Problem statement ▸
Can you set down, exactly as they appear below, the lines from the opening of the material through the one bearing "M_asphalt); tag(road, kind='structure')", minus the pictures?

Source data ▸
-------

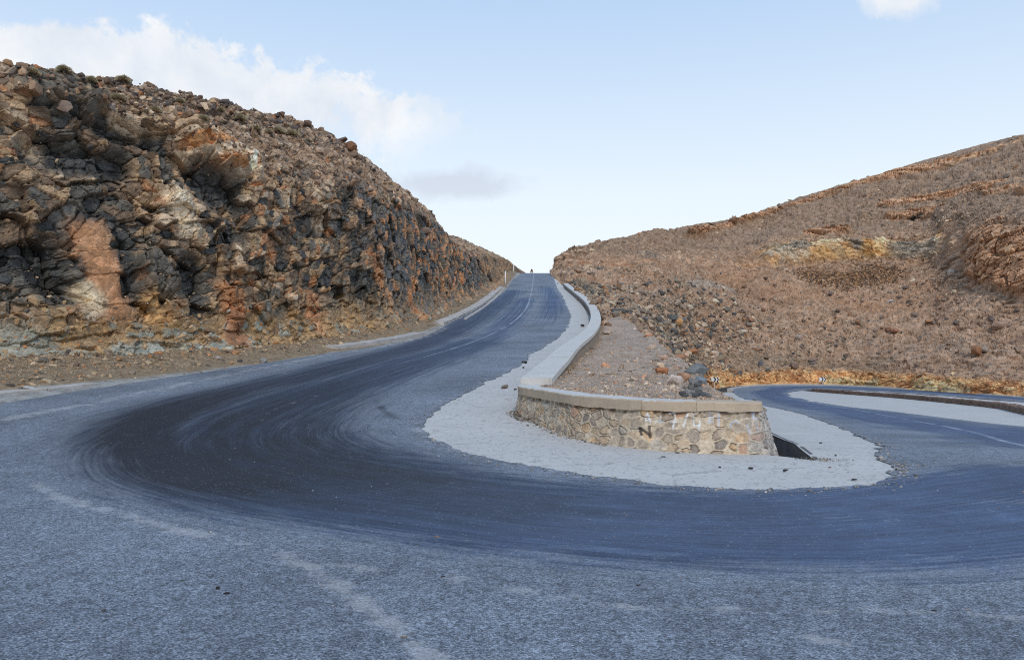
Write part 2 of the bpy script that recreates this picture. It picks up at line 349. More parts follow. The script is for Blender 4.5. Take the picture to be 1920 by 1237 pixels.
l1 = smooth_path([(1001, 513.5), (999, 530), (996, 550), (988, 575), (970, 597), (930, 622), (860, 650), (780, 674), (690, 697)])
l2 = smooth_path([(1400, 737), (1470, 746), (1560, 761), (1700, 786), (1820, 809), (1919, 834), (2050, 870)], gR)
line = np.minimum(segdist(XY, l1)[0], segdist(XY, l2)[0])
d, f = segdist(XY, [(24.8, 70), (33, 104)]); line = np.maximum(line, 0)
line = line+.07*sstep(38, 27, XY[:, 1])*(XY[:, 0] < 3); lmask = np.clip(line, 0, 1)
mask = np.stack([rub, dust, pol, lmask], 1)
flat = flat.copy(); flat[:, 2] += fbm(flat, .25, 3, 21)*.012
road = link('road', np_mesh('road', flat, grid_faces(*P.shape[:2]), extra=mask, uv=uv), M_asphalt); tag(road, kind='structure')

# ------------------------------------------------------------------ concrete apron round the inside of the hairpin
def strip(name, a, b, mat, n=400, m=12, dz=0, colf=None, noise=0, zf=None, kind='structure'):
    a, b = np.array(a, float), np.array(b, float); x = spread(a, n)
    PA, PB = catmull(a, x), catmull(b, x); t = np.linspace(0, 1, m)
    Q = PA[:, None]*(1-t)[None, :, None]+PB[:, None]*t[None, :, None]
    if zf is not None: Q[..., 2] = zf(Q, x)
    q = Q.reshape(-1, 3); q[:, 2] += dz
    if noise: q[:, 2] += noise*fbm(q, 1.1, 4, 31)
    col = colf(q, x, t) if colf else None
    o = link(name, np_mesh(name, q, grid_faces(n, m), col=col), mat); tag(o, kind=kind); return o, Q
WALLB = {3: (6.35, 118), 4: (6.6, 102), 5: (6.75, 82), 6: (6.25, 66), 7: (5.6, 56), 8: (4.4, 46), 9: (3.1, 37.5), 10: (1.9, 30), 11: (1.1, 24.5), 12: (.65, 20.7), 13: (.4, 18.3), 14: (.3, 17.5),
         15: (.65, 16.4), 16: (1.2, 14.9), 17: (1.7, 14.1), 18: (2.3, 13.5), 19: (3.2, 13.4), 20: (4.1, 13.1), 21: (4.62, 12.28), 22: (4.72, 12.6), 23: (5.2, 14.5), 24: (5.9, 17), 25: (6.93, 21.6),
         26: (8.6, 28), 27: (13, 45.4), 28: (19.5, 70.5), 29: (25.2, 97)}
ks = list(range(3, 30)); ap_in = [(*WALLB[k], 0) for k in ks]
ap_out = []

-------

Output ▸
Write part 2 of the bpy script that recreates this picture. It picks up at line 349. More parts follow. The script is for Blender 4.5. Take the picture to be 1920 by 1237 pixels.
l1 = smooth_path([(1001, 513.5), (999, 530), (996, 550), (988, 575), (970, 597), (930, 622), (860, 650), (780, 674), (690, 697)])
l2 = smooth_path([(1400, 737), (1470, 746), (1560, 761), (1700, 786), (1820, 809), (1919, 834), (2050, 870)], gR)
line = np.minimum(segdist(XY, l1)[0], segdist(XY, l2)[0])
d, f = segdist(XY, [(24.8, 70), (33, 104)]); line = np.maximum(line, 0)
line = line+.07*sstep(38, 27, XY[:, 1])*(XY[:, 0] < 3); lmask = np.clip(line, 0, 1)
mask = np.stack([rub, dust, pol, lmask], 1)
flat = flat.copy(); flat[:, 2] += fbm(flat, .25, 3, 21)*.012
road = link('road', np_mesh('road', flat, grid_faces(*P.shape[:2]), extra=mask, uv=uv), M_asphalt); tag(road, kind='structure')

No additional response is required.